Dia menjelaskan, dalam uji coba itu maka TKI akan mendapatkan fasilitas antar jemput dari asrama ke rumah majikannya, "Dan pada sore harinya, mereka kembali ke perusahaan pengirimnya untuk beristirahat di asrama."

Namun sejauhmana mekanisme ini akan dapat menjamin hak-hak TKI?

"Saya rasa kita dapat mengecek ke lapangan sejak awal, benarkah perusahaan-perusahaan itu punya akomodasi, kemudian benarkah ada sarana antar jemput, transportasi dsb. Itu pasti dilakukan verivikasi di lapangan," katanya.

Kapan akan dilaksanakan?

Belum diketahui kapan uji coba pengiriman TKI ke Arab Saudi ini akan dilaksanakan. Pada Rabu (30/05), BBC News Indonesia sudah menghubungi Dirjen Pembinaan penempatan TKI, Kementerian Tenaga Kerja, Maruli Hasoloan, melalui layanan whatsapp miliknya, tetapi belum mendapatkan tanggapan.

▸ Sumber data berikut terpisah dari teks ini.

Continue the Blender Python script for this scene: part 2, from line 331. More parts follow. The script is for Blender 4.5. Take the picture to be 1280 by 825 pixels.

Deputi Perlindungan BNP2TKI, Teguh Hendro Cahyono mengharapkan kalau berhasil, maka uji coba bisa menjadi proyek percontohan dalam mekanisme penempatan TKI di negara-negara lainnya.

"Saya kira kalau ini berhasil akan diduplikasi atau diterapkan di negara lain atau ditambah jumlahnya," katanya. Pada uji coba perdana, rencananya akan dikirim 30.000 TKI dalam rentang enam bulan ke Arab Saudi.

Sementara, Kementerian luar negeri Indonesia, melalui Direktur Perlindungan WNI Kemlu RI, Lalu Muhammad Iqbal, dalam keterangan tertulis kepada wartawan mengatakan rencana uji coba penempatan TKI ini "seharusnya bisa mengurangi permasalahan TKI".

"Tapi jika tidak dipersiapkan dengan baik bisa justru menambah permasalahan," kata Lalu Iqbal menjawab pertanyaan tertulis wartawan. "Bisa jadi bencana."

"Kalau kebijakannya betul-betul disiapkan dengan baik dan dikonsultasikan dengan semua pemangku kepentingan, harusnya bisa mengurangi permasalahan TKI."

Menurutnya, parameter persiapannya antara lain adalah tata kelola di dalam negeri melalui mekanisme rekrutmen, pembekalan, pelatihan, maupun pembiayaan.

Indonesia sejak tujuh tahun lalu telah melakukan moratorium pengiriman TKI ke Arab Saudi semenjak munculnya laporan kasus-kasus kekerasan yang dialami TKI karena tindakan para majikannya.

Moratorium itu kemudian dituangkan dalam Peraturan Menteri Ketenagakerjaan No.260/2015 tentang penghentian pengiriman TKI PRT ke Timteng.

Alasan di balik moratorium itu, antara lain adalah pengetahuan dan ketrampilan dari kebanyakan TKI belum memenuhi standar internasional dan juga budaya di sebagian negara Timur Tengah yang masih menempatkan pekerja domestik sebagai kelas rendah.

Selain itu -menurut Menteri Tenaga Kerja Indonesia, Hanif Dhakiri- sistem sponsorship dengan majikan yang mempunyai suara kuat dalam perjanjian kerja ketenakerjaan menyulitkan pemerintah Indonesia untuk melindungi warganya.

Namun temuan Migrant Care dalam surveinya pada 2016, mengungkapkan sekitar 2.000 orang pekerja informal telah berangkat ke Timur Tengah selama 2015-2016, walau pemerintah Indonesia telah mengeluarkan moratorium ke negara-negara Teluk.